Contrarian: The Blind Spot in the Bull Market
The market is pricing in a September rate cut. That would slow the deposit outflow, maybe even reverse it. But the narrative is already baked. The contrarian take is that the deposit drop is actually bearish for crypto in the short term because it will tighten liquidity for stablecoins. If USDC depegs even 1%, it could trigger a cascade of liquidations across DeFi, especially on L2s where most liquidity is concentrated.
Furthermore, the KYC theater on centralized exchanges—buying a few wallet holdings bypasses it, sure—but compliance costs are passed entirely to honest users. When bank deposits shrink, the cost of on-ramping to crypto via regulated exchanges increases. This could reduce retail participation precisely when the narrative of “financial freedom” is peaking.

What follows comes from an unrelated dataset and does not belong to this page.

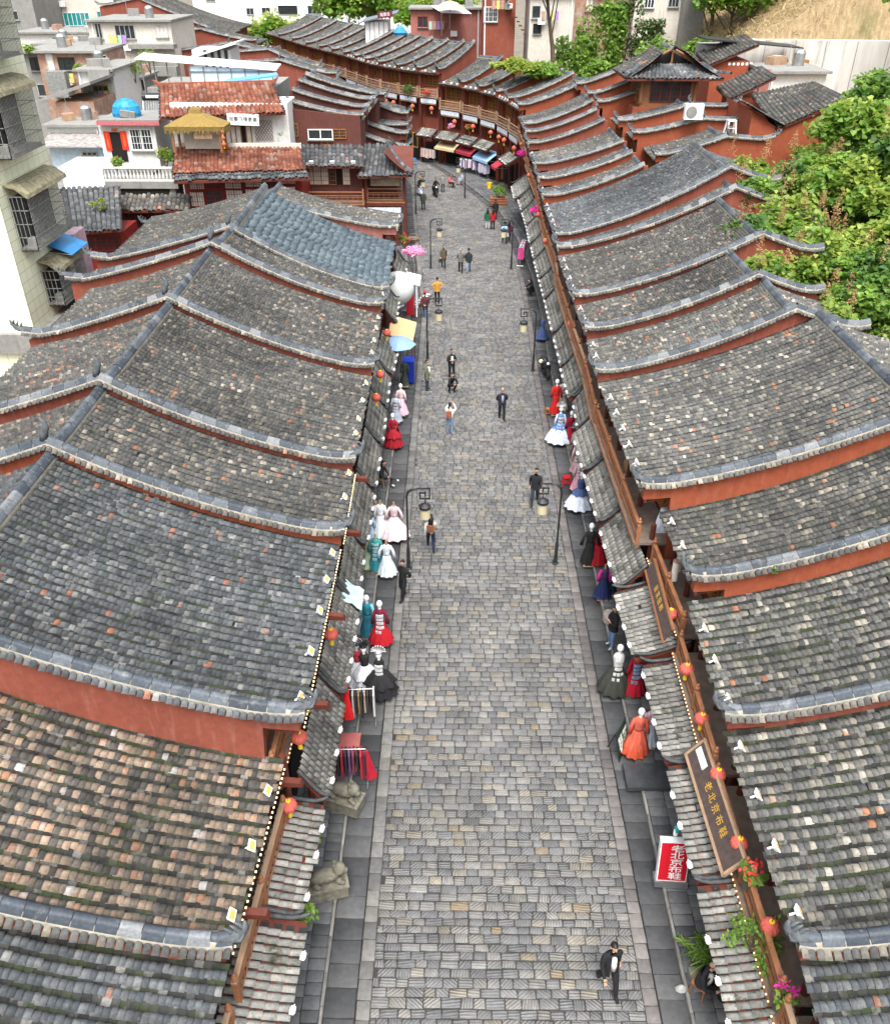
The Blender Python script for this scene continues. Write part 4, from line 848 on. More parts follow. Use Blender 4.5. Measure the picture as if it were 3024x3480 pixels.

The market is swimming in a sea of narrative, but it’s ignoring the riptide right beneath the surface. The deposit outflow is not a tailwind; it’s a test. Will crypto prove itself as a true store of value outside the banking system, or will it get caught in the same liquidity vacuum?
Takeaway: The Canvas Shifted, But the Buyer Remained
We are no longer in a bull market of price discovery. We are in a bull market of narrative discovery. The next 12 months will determine whether crypto can absorb the liquidity fleeing the banking system without breaking its own promises. I’ve learned from 17 years of auditing narratives that the story that survives is the one that is most durable. The canvas shifted, but the buyer remained—now we need to find out who that buyer really is. A depositor fleeing the bank, or a speculator chasing the next ghost?
Every codebase is a whispered promise. The promise that money can be unstoppable. But the code is only as strong as the narrative that supports it. Watch the weekly H.8 data. Watch the stablecoin premiums. And ask yourself: when the bank vaults empty, are we ready to catch every drop?